My name is Camiel Plevier.
At Dutch Space, Leiden, the Netherlands, in 2005 I worked on a test program for the Herschel and Planck satellite's attitude control system. The test scripts needed to be written in TCL 8.3. Several times the discussions on these pages helped me to work around the unnatural quirks of TCL. So I felt I had to contribute as well.
RS: Welcome! But could you elaborate on what "unnatural quirks" you mean?
CMP What someone regards as "unnatural quirks" is relative to his background and viewpoint. Any examples given by one person will be debated by others. My contributions to several pages should give a clue on my particular vantage point.
LV for me, at least, when a program language's operator/function/proc is described as performing a particular function, and doesn't raise an error when input provided would generate output that doesn't match the description, that would qualify as an "unnatural quirk". For instance, in a hypothetical example that is not based on reality, if the description of "+" indicated what it did, and when using it I discovered that if I tried -13.47 + 1 and got an answer of -999.9 , then I would consider it at best an unnatural quirk, and more likely I would consider it a bug.
Even if someone explained to me that on the particular hardware I was using, even the C programming language did the same thing, I would not consider that justification for the language to operate in the manner described. I would not even consider it justified if the reference and training materials specifically warned that providing that value would cause problems. I would, however, consider the language creator/maintainer to be doing an exceptional job if I discovered that, despite hardware and the underlying implementation language limitations, a language did what I "meant" when I performed a function such as that.
A good example in Tcl where it does what I mean is this:
$ tclsh8.4 % expr 1<<31 -2147483648 % exit srv29 (22390) $ tclsh8.6 % expr 1<<31 2147483648
Notice how that, in Tcl 8.6 (and probably 8.5), tcl does the right thing with regards to shifting a bit, even though if I tried to do this in C, using 32 bit integers, I would get the same result as Tcl 8.4 did in the olden days.

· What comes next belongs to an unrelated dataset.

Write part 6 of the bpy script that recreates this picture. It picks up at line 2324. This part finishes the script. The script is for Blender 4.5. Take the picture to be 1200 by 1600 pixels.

There are other examples, in tcl, perl, etc. where language maintainers decided that making things work right was the better choice.
AM (20 june 2008) Sorry, can't help intrude here :). You mention Perl in this respect. I had a problem with a Perl script a number of years ago and ran into an attitude that contradicts the "make things work right" adagio - IMHO. This script would perform scheduled tasks. Between tasks it would wait a number of seconds before starting the next one.
The problem was, that sometimes it would compute a negative number of seconds to wait. In Perl, however, that number is interpreted as an unsigned integer. So instead of continuing immediately, it would wait approximately 2*10**9 seconds. Neatless to say that my patience ran out long before that.
When I complained about it on the Perl newsgroup, I got the answer that the number of seconds is unsigned, so Perl was doing the right thing. When, instead, I mentioned this on the Tcl newsgroup, Jeff Hobbs immediately volunteered to look at the possibility of building in a time machine in the [after] command to solve this problem once and for all. Of course the technical realisation of this still awaits the prerequisite implementation of TIP 131, but still.